--- Task details ---
In the listing below, count the lines with "this" and report only the figure.

== Dataset entries ==

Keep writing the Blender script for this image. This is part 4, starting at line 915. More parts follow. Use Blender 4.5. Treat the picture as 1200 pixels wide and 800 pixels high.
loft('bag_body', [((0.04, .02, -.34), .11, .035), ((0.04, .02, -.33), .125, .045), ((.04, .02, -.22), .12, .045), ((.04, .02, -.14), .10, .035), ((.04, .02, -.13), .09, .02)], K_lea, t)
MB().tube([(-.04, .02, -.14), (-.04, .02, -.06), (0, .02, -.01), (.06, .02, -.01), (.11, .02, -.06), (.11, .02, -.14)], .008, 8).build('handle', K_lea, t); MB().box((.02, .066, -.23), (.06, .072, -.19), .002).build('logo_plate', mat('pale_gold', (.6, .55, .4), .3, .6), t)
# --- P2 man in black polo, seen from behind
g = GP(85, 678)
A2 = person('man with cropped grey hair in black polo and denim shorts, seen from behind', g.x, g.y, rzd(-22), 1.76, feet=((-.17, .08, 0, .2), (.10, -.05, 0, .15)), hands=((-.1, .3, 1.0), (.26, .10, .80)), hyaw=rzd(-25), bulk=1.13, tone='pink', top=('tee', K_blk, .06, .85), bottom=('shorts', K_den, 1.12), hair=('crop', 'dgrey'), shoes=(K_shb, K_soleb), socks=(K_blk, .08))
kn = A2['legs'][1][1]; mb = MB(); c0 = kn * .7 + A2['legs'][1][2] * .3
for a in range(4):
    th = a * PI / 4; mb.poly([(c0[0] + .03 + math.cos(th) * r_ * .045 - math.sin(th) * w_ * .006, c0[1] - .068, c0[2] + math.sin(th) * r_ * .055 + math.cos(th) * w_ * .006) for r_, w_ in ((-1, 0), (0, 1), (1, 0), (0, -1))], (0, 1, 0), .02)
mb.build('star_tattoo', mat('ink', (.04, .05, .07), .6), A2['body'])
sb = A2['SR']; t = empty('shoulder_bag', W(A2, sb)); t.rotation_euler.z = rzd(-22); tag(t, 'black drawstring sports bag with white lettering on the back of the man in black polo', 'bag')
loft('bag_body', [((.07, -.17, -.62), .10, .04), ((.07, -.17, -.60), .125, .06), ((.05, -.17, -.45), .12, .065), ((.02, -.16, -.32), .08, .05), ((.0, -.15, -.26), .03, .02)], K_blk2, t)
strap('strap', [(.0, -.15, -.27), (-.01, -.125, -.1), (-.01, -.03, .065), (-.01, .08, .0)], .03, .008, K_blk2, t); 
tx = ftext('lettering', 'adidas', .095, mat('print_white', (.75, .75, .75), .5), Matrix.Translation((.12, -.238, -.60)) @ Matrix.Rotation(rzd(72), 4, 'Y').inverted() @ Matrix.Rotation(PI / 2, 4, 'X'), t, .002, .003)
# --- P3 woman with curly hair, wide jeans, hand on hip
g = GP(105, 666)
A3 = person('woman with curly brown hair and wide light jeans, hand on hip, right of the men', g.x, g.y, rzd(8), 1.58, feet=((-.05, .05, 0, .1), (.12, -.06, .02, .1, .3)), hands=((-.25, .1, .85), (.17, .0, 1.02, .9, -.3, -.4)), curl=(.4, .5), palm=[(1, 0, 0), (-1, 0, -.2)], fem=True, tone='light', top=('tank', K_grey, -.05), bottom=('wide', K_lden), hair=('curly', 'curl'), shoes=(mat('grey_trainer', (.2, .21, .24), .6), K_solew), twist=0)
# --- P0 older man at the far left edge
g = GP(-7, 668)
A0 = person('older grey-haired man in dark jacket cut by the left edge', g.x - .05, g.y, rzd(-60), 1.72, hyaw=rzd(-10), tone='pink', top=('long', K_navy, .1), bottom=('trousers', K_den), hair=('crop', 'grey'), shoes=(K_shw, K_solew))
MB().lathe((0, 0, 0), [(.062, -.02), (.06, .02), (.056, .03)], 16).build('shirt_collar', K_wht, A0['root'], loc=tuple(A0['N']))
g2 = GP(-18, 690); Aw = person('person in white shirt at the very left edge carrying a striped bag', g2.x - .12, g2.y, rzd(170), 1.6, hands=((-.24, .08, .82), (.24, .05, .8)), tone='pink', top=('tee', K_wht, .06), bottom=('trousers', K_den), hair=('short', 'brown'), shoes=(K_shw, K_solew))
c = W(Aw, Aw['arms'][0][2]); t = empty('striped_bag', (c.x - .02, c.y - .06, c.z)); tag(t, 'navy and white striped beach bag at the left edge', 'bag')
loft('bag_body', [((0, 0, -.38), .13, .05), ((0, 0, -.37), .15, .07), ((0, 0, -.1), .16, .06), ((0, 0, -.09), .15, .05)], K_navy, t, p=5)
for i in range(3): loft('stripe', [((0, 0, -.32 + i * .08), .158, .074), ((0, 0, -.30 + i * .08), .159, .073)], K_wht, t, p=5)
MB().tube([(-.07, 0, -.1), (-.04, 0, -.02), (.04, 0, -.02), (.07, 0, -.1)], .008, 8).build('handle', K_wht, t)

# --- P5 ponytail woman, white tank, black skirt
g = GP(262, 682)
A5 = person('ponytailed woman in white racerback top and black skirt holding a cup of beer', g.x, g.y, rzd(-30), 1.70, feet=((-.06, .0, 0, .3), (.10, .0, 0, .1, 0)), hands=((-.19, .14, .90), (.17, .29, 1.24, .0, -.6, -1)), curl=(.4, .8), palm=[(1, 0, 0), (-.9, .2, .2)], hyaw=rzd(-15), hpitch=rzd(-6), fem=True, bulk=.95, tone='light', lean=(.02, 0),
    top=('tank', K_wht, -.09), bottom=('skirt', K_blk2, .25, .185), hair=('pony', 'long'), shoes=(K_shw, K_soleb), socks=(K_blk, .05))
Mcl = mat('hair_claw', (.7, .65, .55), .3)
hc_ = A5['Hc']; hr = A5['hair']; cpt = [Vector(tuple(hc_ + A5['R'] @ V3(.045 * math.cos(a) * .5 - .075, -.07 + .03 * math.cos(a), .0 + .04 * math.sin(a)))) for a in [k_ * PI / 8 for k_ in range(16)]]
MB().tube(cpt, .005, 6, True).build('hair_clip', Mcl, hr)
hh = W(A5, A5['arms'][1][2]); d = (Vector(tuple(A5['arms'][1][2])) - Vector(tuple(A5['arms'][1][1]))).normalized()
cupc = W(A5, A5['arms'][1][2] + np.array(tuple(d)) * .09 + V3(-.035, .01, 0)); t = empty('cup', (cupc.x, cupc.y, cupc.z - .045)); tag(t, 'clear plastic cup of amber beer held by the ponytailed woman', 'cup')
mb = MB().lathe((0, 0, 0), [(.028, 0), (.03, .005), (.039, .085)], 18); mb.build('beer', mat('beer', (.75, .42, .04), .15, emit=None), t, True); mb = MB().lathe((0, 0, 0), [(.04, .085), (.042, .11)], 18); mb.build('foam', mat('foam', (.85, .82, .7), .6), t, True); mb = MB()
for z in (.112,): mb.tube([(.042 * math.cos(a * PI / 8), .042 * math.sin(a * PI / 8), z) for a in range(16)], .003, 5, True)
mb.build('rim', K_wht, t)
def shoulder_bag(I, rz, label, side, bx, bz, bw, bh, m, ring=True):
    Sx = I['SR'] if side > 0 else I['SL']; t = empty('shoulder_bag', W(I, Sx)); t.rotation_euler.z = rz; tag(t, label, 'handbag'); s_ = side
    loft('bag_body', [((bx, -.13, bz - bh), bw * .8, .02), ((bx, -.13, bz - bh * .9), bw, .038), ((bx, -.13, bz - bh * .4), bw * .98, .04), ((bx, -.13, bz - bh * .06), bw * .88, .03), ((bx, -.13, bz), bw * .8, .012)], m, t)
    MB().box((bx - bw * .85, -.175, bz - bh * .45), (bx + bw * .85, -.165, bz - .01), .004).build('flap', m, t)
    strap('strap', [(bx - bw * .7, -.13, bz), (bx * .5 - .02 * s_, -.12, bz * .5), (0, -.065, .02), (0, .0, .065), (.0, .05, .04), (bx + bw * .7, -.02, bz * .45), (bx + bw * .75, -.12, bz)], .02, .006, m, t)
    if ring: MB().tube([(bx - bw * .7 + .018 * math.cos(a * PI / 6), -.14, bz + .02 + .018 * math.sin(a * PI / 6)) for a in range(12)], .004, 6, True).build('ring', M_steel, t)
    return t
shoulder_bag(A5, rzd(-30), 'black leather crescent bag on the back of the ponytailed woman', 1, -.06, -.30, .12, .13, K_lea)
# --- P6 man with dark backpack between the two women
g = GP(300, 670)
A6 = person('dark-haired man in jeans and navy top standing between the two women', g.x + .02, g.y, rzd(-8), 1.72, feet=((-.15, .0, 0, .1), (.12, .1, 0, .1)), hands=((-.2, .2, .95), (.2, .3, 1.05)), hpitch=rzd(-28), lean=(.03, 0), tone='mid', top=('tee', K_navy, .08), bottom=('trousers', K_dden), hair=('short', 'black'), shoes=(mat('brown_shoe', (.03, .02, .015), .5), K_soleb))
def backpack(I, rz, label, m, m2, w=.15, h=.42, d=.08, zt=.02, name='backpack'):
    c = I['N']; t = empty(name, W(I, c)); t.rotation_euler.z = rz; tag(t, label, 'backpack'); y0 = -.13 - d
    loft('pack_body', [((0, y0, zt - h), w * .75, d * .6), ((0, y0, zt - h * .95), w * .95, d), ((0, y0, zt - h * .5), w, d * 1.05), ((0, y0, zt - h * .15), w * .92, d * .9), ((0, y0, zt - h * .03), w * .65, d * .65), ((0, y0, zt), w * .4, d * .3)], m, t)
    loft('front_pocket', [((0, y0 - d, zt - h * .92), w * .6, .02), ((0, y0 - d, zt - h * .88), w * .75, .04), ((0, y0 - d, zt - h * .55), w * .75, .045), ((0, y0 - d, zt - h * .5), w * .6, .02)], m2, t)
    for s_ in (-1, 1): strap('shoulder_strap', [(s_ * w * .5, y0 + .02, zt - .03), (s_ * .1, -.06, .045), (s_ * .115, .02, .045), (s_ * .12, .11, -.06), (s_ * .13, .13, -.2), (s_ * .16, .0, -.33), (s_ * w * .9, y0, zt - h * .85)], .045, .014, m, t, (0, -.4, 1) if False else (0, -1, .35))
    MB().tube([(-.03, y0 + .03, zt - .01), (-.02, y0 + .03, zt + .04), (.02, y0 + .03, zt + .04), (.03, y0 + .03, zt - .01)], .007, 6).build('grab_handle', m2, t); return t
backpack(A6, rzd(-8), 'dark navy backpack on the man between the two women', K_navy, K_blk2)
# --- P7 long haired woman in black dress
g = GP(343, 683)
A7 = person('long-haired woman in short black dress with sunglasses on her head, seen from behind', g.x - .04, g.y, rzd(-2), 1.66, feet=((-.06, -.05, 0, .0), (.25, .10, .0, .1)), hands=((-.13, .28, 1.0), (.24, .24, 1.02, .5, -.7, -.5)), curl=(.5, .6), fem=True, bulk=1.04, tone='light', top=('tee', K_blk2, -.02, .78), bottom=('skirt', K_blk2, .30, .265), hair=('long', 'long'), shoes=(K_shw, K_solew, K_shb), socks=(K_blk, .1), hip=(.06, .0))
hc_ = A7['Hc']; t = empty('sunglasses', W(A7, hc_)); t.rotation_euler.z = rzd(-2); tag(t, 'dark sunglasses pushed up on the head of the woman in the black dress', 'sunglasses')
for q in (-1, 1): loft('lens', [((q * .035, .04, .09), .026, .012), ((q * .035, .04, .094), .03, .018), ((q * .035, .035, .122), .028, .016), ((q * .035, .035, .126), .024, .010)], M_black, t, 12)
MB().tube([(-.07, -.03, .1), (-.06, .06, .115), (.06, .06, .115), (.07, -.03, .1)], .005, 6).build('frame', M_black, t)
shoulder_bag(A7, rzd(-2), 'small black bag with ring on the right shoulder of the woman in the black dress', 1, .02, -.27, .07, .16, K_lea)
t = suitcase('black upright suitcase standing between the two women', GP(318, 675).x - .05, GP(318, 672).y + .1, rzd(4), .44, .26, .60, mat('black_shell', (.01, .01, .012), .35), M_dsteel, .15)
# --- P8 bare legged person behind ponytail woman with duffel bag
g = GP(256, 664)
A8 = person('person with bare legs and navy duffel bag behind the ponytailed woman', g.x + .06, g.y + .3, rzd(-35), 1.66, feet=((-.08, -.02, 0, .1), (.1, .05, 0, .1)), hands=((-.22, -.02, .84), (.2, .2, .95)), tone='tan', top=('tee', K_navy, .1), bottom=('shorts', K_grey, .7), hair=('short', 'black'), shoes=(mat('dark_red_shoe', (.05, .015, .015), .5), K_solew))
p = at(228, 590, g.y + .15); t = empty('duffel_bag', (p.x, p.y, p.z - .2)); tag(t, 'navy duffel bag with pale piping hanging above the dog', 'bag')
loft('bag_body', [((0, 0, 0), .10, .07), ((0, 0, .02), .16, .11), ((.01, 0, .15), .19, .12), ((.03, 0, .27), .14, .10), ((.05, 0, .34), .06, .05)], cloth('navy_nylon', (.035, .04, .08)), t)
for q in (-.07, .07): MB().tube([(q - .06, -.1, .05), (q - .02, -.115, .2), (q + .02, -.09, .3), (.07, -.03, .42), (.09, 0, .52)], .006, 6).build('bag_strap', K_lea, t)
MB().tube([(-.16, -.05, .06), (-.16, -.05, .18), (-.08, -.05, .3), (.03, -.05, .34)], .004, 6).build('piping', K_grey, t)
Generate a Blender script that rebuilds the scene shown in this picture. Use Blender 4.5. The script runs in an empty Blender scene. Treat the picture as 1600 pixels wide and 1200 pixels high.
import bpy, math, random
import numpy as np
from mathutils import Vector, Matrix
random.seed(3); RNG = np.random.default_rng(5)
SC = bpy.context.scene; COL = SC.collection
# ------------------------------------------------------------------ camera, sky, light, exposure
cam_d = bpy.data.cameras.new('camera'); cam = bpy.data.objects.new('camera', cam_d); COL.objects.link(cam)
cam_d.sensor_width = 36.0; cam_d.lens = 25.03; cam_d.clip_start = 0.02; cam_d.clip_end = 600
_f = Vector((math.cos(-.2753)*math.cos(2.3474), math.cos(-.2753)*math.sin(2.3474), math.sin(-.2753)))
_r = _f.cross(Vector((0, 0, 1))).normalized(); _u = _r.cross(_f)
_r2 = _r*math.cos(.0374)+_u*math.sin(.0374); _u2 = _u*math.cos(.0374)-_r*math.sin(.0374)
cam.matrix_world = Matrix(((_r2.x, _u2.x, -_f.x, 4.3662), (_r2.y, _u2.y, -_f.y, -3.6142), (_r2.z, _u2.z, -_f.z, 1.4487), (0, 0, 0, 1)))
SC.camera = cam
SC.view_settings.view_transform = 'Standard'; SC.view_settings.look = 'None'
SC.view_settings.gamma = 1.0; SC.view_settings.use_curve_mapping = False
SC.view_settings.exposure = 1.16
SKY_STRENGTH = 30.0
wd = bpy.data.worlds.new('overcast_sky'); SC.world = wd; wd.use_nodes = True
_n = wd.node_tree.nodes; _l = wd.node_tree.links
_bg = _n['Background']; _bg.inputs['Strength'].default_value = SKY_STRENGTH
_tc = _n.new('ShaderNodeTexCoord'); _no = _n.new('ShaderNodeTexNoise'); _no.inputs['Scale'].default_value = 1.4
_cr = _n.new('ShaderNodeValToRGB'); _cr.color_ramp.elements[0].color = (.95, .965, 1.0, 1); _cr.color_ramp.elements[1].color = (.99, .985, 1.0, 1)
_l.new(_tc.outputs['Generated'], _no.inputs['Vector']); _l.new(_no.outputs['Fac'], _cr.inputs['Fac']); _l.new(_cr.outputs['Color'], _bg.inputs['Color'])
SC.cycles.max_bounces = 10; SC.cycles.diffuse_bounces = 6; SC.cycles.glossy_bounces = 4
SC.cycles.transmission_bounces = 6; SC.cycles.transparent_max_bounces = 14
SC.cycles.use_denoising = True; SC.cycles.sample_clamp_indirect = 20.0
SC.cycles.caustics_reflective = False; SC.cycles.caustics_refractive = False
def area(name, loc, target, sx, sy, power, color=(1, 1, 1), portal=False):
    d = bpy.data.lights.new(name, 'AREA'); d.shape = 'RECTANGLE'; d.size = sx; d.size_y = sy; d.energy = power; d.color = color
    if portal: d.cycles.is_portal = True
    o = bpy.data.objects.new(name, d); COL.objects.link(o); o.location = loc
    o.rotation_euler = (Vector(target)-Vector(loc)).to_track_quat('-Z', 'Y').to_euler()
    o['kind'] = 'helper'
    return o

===

--- Response ---
2